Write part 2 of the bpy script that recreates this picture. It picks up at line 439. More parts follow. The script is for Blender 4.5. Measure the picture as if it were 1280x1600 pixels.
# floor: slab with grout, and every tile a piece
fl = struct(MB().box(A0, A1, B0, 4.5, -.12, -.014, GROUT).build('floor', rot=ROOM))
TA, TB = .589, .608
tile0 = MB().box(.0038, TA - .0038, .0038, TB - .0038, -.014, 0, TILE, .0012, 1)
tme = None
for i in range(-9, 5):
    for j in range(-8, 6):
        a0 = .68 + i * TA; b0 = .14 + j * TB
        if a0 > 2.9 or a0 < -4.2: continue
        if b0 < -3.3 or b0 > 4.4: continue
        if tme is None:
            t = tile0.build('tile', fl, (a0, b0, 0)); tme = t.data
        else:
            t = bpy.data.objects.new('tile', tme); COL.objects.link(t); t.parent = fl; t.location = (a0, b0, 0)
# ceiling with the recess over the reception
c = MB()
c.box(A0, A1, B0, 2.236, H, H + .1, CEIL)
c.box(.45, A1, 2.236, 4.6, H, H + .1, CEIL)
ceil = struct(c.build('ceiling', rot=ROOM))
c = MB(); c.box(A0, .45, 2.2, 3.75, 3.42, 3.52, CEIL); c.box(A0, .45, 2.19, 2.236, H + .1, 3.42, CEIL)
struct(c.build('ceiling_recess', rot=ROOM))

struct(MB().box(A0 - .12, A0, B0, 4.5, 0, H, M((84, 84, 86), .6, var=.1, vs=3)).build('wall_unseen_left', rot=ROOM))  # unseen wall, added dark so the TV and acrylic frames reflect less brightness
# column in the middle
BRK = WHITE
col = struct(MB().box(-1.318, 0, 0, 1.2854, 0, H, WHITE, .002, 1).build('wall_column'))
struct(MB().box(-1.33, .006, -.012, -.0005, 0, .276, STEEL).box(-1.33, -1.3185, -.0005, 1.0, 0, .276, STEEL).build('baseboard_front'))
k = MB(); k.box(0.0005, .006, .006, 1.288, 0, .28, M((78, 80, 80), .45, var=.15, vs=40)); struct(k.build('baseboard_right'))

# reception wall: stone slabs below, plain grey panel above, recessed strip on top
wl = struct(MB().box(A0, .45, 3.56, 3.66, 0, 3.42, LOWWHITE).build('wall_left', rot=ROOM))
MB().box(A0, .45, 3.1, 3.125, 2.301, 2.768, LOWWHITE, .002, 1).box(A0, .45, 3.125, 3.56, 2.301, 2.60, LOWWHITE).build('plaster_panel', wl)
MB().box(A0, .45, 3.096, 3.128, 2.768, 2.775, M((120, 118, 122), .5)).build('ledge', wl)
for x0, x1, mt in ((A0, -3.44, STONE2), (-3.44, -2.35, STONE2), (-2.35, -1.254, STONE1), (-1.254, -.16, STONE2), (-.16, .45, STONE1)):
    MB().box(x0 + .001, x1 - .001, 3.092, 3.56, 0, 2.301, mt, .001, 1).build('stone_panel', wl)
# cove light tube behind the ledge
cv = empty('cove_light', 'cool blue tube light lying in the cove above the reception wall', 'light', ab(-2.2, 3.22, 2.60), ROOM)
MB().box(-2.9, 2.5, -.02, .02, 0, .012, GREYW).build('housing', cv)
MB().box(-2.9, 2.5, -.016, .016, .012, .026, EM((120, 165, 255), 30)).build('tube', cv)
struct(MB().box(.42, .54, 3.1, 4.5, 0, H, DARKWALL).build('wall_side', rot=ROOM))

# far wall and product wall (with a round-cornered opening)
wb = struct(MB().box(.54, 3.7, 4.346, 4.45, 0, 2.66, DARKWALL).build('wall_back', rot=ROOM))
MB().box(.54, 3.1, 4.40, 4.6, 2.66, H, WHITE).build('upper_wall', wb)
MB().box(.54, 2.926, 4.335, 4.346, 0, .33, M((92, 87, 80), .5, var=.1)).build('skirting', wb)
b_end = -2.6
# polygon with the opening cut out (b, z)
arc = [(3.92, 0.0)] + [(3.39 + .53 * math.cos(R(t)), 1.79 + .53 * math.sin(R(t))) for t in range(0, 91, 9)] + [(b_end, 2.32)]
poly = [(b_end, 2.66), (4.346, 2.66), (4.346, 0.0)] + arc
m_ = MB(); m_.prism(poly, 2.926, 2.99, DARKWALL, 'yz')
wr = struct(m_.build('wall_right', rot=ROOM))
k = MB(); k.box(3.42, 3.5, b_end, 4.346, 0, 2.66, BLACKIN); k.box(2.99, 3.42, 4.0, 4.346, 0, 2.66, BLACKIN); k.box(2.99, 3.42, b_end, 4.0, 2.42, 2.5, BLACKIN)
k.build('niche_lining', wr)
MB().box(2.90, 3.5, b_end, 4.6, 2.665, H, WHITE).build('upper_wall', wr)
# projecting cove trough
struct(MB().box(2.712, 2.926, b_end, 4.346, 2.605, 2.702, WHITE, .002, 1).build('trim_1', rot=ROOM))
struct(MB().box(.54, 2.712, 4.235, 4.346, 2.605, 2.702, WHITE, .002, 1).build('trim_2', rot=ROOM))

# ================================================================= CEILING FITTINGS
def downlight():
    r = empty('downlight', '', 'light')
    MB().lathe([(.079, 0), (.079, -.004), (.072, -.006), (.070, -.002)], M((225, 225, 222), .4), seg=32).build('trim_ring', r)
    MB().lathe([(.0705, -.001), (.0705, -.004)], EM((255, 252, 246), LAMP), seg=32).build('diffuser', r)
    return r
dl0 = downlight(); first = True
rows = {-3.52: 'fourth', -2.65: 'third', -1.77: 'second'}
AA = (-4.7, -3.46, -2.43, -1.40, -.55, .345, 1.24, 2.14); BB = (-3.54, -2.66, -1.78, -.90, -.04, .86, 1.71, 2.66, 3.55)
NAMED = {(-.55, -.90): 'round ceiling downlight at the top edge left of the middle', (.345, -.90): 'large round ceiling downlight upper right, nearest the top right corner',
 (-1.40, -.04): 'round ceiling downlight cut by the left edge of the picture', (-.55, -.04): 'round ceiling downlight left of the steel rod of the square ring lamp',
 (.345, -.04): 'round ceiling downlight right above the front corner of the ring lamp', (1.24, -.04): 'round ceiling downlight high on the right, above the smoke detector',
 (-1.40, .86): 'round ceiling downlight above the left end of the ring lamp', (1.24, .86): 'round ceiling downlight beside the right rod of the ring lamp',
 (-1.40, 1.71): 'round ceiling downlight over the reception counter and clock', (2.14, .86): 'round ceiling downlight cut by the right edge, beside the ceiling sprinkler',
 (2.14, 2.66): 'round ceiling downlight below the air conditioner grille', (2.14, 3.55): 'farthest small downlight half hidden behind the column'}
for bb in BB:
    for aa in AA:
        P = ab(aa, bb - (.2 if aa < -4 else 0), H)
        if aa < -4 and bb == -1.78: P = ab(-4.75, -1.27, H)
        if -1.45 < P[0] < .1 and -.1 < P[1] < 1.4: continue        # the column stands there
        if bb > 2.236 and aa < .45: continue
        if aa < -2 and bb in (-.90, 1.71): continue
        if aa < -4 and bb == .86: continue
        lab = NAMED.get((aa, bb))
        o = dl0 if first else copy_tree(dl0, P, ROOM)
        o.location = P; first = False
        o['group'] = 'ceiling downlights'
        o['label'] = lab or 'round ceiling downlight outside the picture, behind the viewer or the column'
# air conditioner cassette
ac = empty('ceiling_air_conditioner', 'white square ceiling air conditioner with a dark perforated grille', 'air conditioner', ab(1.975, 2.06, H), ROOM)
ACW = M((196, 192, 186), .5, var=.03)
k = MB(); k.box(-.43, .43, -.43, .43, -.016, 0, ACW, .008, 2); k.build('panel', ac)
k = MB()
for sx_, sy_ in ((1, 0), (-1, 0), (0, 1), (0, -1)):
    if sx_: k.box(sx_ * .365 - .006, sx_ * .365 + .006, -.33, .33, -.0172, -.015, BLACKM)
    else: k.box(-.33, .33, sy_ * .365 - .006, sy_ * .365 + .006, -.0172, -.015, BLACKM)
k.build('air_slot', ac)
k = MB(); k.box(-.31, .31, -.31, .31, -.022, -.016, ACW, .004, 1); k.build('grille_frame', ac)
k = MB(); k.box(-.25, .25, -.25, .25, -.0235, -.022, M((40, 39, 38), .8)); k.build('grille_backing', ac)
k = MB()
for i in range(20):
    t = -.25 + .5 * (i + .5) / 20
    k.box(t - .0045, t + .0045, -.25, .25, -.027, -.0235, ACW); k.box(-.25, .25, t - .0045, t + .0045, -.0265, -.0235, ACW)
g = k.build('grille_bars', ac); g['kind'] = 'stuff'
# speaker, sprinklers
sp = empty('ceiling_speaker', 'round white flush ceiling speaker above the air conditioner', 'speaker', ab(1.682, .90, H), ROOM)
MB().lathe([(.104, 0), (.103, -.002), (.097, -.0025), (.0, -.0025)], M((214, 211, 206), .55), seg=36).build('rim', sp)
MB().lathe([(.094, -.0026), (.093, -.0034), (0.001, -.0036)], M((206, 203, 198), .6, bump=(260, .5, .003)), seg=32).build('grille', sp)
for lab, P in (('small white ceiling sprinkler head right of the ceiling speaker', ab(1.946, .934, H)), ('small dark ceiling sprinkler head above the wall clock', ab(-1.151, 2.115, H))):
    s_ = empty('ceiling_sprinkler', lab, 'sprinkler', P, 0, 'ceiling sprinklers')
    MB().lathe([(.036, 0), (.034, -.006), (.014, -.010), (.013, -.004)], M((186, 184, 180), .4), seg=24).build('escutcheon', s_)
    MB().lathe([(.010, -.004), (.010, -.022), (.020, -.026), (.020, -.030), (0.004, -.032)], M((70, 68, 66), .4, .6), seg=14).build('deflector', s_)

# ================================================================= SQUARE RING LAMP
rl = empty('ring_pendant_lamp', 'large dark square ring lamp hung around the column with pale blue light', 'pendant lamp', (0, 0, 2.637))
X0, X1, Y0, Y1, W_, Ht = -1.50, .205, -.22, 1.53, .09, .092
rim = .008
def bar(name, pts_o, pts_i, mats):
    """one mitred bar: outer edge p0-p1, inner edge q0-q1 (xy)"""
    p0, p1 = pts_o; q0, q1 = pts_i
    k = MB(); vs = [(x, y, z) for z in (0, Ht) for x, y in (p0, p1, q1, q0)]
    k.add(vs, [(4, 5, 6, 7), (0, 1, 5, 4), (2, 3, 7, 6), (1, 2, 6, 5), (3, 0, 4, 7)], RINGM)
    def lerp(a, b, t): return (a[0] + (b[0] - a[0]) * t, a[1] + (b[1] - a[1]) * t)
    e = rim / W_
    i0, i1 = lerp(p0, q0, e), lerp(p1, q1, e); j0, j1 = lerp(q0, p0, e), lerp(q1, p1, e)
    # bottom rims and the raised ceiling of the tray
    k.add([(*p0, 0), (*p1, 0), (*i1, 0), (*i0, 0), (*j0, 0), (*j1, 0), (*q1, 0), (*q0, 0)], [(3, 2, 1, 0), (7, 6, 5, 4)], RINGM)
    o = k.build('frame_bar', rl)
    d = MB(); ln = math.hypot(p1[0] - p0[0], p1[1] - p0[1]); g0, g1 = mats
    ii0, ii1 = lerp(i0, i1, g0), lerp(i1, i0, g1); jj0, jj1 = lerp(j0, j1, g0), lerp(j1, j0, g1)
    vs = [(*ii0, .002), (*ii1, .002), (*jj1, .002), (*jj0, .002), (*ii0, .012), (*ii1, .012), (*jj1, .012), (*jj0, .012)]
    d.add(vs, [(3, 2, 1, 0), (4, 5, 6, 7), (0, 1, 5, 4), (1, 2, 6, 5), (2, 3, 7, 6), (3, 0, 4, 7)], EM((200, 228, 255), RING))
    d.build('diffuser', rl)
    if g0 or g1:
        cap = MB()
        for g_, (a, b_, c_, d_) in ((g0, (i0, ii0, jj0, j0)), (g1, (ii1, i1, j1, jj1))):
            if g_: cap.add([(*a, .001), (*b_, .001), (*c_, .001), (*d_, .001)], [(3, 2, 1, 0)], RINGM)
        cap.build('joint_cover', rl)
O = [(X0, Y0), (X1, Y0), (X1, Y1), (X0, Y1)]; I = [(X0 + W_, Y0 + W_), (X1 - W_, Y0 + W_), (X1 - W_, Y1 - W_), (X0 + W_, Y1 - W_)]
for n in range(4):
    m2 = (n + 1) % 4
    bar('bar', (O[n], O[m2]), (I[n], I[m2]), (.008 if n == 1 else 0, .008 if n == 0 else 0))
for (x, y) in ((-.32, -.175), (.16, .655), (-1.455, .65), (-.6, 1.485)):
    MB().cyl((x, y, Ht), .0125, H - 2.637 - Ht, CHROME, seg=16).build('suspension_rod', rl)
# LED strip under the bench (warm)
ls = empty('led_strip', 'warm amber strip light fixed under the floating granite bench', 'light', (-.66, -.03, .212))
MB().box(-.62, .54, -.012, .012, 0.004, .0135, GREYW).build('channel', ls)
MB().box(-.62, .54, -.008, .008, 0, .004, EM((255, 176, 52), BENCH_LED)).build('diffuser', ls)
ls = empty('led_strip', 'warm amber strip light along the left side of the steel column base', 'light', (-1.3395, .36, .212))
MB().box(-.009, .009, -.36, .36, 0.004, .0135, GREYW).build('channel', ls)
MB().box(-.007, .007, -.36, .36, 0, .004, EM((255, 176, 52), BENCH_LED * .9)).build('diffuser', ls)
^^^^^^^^
*Instruction:*
Some lines of the data may hold the word "picture". Say how many do, with nothing else.

*Solution to the exercise:*
3